Малербу было тридцать лет, когда он написал знаменитую оду
Доколе, Дюперье, скорбеть не перестанешь?
Говорят, что прекрасная строка
И роза нежная жила не дольше розы ...
получилась такой благодаря типографской опечатке, а в авторской рукописи было:
И Роза нежная жила не дольше розы ...
Однако мы полагаем, что подобные случайности происходят только с людьми гениальными.
Подобно Ракану, Малерб страдал дефектом речи, и потому, когда его спрашивали, откуда он родом, поэт обычно отвечал, что он Бормотун из Бормотании.

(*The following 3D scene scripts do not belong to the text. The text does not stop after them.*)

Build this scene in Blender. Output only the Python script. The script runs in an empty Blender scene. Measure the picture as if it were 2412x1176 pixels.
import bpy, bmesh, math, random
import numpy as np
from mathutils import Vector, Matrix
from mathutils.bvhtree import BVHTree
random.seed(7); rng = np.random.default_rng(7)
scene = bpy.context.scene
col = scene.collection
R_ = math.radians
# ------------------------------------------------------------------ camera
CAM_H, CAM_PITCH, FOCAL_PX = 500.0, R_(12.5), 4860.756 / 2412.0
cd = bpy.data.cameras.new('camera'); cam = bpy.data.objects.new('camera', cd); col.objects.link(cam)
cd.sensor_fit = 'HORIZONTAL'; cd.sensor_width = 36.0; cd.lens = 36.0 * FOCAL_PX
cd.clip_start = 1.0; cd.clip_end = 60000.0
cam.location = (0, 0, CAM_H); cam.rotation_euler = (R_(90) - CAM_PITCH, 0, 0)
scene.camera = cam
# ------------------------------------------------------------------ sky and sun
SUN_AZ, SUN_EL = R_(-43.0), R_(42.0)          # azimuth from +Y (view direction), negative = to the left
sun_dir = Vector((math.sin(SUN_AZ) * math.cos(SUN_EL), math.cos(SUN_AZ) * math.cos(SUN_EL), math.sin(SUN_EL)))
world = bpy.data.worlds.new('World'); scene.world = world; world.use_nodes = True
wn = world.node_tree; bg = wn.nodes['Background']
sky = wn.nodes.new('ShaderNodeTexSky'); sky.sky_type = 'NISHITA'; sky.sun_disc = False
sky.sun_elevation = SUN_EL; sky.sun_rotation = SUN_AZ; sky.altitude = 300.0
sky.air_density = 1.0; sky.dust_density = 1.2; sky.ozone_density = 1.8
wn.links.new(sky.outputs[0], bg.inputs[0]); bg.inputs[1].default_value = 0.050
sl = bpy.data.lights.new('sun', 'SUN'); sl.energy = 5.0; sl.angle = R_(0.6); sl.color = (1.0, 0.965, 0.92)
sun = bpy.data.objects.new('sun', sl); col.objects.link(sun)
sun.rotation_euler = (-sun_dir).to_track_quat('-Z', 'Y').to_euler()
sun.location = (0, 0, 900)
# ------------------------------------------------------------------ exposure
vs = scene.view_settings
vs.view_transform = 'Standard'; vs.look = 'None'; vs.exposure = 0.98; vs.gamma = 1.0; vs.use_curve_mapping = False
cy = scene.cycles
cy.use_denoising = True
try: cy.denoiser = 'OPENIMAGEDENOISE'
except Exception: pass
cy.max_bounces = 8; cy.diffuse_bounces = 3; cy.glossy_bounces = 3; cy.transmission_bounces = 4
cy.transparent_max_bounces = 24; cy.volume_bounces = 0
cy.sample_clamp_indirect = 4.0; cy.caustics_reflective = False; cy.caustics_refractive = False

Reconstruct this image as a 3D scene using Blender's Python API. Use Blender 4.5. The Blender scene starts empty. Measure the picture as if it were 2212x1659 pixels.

Малерб был самым плохим декламатором на свете: он портил самые прекрасные свои стихи, декламируя их сам, не говоря уж о том, что на протяжении одной строфы раз пять или шесть останавливался, чтобы отхаркаться: это дало основание шевалье де Манчини сказать, что он никогда не видел человека, источавшего более влаги, и поэта, писавшего более сухие стихи.
Из-за этой привычки к отхаркиванью Малерб всегда держался поближе к камину.
В итоге, когда однажды, находясь в доме г-на де Бельгарда и сидя на своем обычном месте, Малерб не мог согреться, поскольку ему мешали каминные подставки для дров, изображавшие двух бородатых сатиров, он схватил эти раскаленные докрасна подставки и перенес их в середину залы.
— Э, — обратился к нему г-н де Бельгард, — на кого это вы сердитесь, Малерб?
— На двух этих толстых х..в, которые греются в свое удовольствие, тогда как я умираю от холода.